:: Data for processing ::
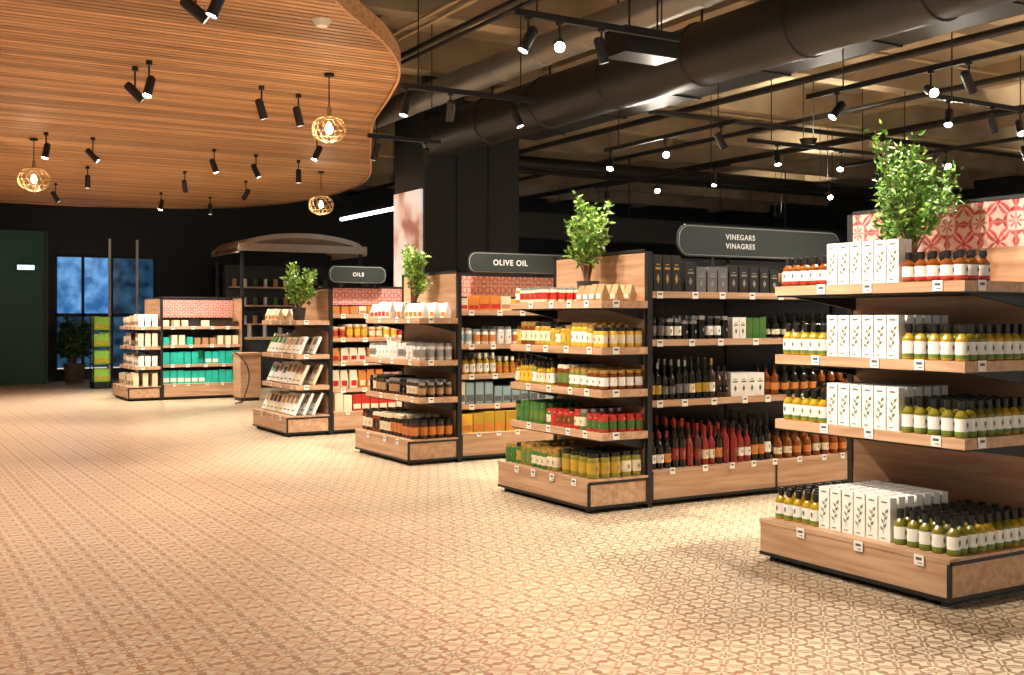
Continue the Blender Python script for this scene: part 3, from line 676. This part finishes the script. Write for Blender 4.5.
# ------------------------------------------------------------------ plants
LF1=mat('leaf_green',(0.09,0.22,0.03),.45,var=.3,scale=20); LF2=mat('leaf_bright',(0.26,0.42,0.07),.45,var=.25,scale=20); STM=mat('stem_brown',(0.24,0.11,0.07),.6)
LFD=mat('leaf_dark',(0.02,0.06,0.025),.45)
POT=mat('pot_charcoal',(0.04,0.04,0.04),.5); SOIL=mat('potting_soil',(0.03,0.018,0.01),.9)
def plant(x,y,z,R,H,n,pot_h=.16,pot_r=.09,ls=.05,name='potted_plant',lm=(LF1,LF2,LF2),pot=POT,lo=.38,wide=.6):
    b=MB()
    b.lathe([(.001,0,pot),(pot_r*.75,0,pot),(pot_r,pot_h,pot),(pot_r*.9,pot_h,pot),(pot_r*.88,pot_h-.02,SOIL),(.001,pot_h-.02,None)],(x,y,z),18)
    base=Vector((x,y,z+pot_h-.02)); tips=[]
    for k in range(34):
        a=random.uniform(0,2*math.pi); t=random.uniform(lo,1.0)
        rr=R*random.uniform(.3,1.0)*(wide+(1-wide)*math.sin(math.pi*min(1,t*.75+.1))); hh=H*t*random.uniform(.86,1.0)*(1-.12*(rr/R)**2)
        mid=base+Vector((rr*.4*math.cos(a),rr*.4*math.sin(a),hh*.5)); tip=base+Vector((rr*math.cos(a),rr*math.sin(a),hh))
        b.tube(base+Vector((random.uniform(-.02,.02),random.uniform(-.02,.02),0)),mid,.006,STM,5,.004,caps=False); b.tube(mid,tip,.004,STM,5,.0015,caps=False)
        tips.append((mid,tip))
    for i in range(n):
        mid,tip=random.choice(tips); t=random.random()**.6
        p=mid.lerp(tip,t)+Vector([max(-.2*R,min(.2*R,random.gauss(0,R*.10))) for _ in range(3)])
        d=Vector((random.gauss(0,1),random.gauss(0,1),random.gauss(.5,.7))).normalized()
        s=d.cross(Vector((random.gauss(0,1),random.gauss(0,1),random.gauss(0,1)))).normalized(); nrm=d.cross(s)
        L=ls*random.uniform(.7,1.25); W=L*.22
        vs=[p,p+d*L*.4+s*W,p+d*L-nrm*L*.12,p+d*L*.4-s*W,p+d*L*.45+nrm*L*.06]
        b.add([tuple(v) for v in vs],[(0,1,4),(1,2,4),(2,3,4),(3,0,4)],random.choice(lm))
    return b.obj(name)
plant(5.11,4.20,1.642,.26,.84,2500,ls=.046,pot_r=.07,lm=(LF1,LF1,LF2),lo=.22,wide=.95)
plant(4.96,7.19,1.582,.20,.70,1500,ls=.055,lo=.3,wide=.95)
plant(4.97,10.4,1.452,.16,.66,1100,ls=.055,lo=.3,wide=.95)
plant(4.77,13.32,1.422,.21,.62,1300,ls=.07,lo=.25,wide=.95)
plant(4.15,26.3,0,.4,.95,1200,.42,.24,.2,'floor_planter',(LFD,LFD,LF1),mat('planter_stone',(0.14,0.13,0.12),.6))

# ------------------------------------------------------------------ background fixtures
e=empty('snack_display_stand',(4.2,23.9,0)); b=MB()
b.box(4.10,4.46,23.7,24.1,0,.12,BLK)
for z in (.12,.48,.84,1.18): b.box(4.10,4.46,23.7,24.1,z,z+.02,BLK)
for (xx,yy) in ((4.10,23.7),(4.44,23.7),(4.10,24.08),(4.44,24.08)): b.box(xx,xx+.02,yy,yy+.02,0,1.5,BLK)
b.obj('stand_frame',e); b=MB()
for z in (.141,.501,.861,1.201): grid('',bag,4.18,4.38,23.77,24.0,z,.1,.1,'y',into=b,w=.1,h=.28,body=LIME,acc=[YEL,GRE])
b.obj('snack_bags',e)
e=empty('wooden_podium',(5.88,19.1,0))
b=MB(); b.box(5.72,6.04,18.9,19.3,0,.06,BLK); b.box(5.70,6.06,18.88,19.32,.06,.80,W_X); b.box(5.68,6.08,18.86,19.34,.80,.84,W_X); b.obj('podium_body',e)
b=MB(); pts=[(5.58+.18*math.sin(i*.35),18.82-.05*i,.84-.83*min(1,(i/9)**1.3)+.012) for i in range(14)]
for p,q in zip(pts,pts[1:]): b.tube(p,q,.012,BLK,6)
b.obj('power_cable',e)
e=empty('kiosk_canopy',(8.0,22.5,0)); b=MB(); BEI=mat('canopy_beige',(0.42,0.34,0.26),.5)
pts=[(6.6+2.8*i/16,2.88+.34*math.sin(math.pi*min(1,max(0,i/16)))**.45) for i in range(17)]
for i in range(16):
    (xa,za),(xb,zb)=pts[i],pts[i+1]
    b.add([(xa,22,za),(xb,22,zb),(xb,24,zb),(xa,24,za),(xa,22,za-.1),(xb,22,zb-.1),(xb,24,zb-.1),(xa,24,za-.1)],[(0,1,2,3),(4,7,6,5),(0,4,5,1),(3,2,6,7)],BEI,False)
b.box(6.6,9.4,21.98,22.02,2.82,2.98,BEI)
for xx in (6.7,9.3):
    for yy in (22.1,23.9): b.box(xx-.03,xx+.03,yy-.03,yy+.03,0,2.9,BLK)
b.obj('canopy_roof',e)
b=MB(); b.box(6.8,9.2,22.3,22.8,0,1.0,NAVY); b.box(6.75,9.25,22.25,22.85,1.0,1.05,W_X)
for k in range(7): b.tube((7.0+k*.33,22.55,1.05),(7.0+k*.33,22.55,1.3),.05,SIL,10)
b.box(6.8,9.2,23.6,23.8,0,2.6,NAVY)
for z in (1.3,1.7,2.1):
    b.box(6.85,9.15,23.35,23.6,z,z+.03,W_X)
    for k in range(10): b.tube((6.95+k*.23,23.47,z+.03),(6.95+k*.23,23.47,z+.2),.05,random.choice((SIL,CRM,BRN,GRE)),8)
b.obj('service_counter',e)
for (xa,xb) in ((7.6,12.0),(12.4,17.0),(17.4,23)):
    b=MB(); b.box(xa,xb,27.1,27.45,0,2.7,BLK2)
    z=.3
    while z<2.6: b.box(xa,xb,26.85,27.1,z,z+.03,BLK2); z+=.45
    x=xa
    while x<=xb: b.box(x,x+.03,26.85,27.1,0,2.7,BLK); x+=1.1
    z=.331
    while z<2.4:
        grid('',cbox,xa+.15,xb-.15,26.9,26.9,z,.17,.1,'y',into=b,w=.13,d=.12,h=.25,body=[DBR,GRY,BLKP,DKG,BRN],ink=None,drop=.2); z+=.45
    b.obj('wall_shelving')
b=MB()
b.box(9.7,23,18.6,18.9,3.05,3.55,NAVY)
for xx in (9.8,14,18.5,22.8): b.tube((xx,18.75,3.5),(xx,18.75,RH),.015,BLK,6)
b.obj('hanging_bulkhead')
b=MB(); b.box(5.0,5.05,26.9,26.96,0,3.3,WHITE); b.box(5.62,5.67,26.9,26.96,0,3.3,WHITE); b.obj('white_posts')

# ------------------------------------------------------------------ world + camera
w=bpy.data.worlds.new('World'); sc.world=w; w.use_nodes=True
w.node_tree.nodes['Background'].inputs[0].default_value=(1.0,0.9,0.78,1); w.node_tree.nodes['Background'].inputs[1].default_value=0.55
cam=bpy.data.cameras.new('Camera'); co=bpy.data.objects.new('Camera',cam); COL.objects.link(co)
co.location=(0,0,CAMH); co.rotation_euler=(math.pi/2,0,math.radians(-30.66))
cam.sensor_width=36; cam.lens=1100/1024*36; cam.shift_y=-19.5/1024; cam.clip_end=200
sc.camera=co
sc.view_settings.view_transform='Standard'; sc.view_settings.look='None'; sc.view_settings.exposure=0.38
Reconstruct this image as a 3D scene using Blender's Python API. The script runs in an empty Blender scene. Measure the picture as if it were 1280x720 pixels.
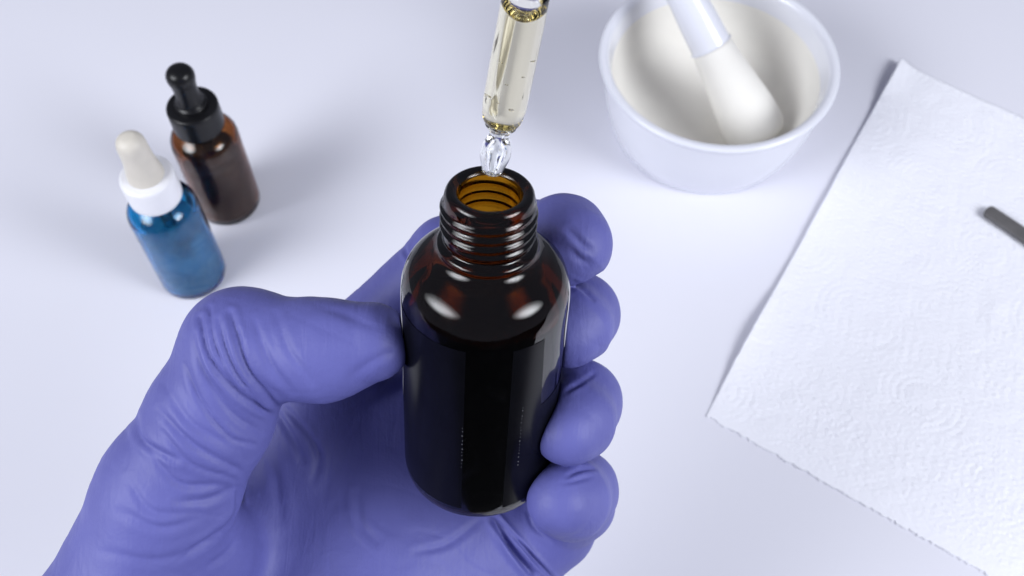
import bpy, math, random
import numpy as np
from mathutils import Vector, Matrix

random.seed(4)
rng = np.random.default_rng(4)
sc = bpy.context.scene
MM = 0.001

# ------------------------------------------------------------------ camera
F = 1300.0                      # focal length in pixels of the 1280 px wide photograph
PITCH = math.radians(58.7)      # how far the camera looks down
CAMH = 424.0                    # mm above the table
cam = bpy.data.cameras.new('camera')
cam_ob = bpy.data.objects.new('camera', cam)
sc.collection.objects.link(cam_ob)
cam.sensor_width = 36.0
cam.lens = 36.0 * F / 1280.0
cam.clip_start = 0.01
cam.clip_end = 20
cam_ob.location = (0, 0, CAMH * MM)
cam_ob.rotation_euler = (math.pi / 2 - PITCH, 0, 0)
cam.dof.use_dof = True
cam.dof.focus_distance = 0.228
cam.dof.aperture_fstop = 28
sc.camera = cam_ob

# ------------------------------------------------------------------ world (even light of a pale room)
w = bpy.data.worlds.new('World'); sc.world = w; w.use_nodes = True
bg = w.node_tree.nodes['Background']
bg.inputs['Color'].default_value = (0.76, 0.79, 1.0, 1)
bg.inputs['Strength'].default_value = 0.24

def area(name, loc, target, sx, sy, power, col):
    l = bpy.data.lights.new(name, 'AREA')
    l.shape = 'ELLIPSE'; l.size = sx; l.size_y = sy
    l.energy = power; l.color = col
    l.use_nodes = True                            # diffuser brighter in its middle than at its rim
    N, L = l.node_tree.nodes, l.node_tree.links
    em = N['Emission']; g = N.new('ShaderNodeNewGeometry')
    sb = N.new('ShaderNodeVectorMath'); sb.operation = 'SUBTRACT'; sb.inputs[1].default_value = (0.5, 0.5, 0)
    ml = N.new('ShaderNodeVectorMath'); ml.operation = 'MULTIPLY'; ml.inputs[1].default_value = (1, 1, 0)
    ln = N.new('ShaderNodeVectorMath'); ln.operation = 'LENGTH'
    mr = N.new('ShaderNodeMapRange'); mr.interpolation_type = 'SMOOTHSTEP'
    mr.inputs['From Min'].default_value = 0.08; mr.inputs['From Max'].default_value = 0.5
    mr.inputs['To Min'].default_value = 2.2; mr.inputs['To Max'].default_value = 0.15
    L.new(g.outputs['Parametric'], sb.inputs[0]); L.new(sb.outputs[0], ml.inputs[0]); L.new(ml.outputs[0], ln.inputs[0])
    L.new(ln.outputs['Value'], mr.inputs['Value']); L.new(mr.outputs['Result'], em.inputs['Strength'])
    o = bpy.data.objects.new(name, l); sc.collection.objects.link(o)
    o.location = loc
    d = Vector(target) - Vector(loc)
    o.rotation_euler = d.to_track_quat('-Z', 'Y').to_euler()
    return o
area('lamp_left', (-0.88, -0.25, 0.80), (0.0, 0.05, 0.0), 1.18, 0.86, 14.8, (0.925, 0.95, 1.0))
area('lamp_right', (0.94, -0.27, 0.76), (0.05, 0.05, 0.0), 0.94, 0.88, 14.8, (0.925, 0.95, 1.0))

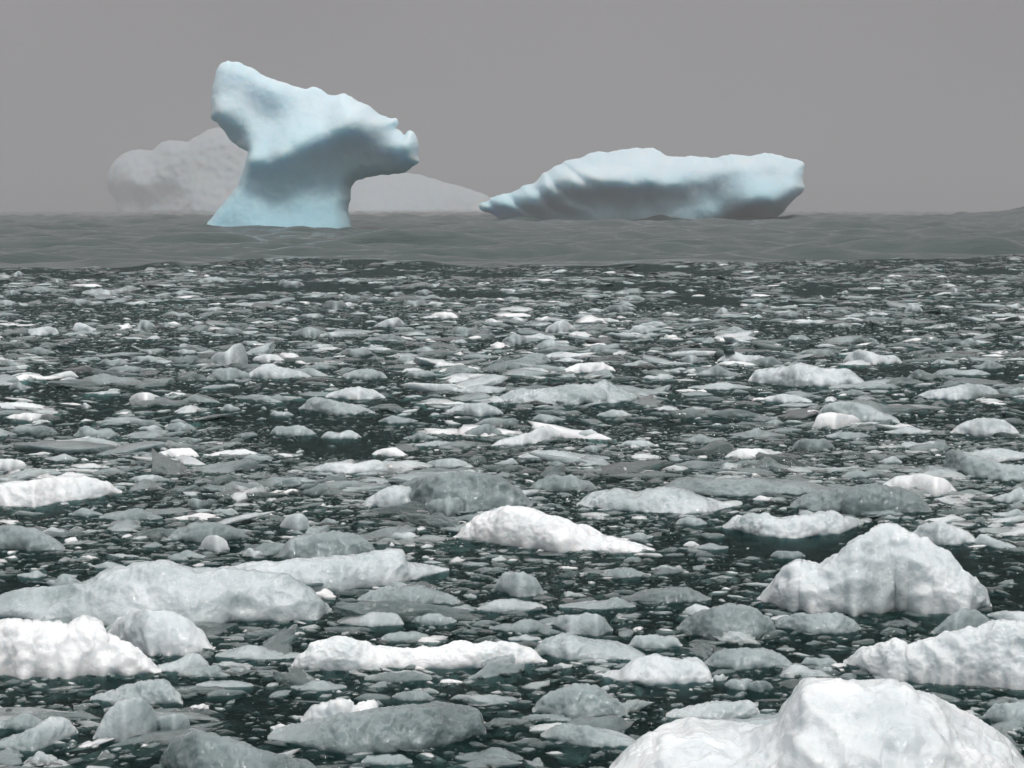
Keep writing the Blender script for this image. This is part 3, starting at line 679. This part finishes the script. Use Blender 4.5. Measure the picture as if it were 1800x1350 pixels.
:::
◆ Requirement
How many lines in the records above contain the word "part"? Reply with the number alone.

◆ Task solution
2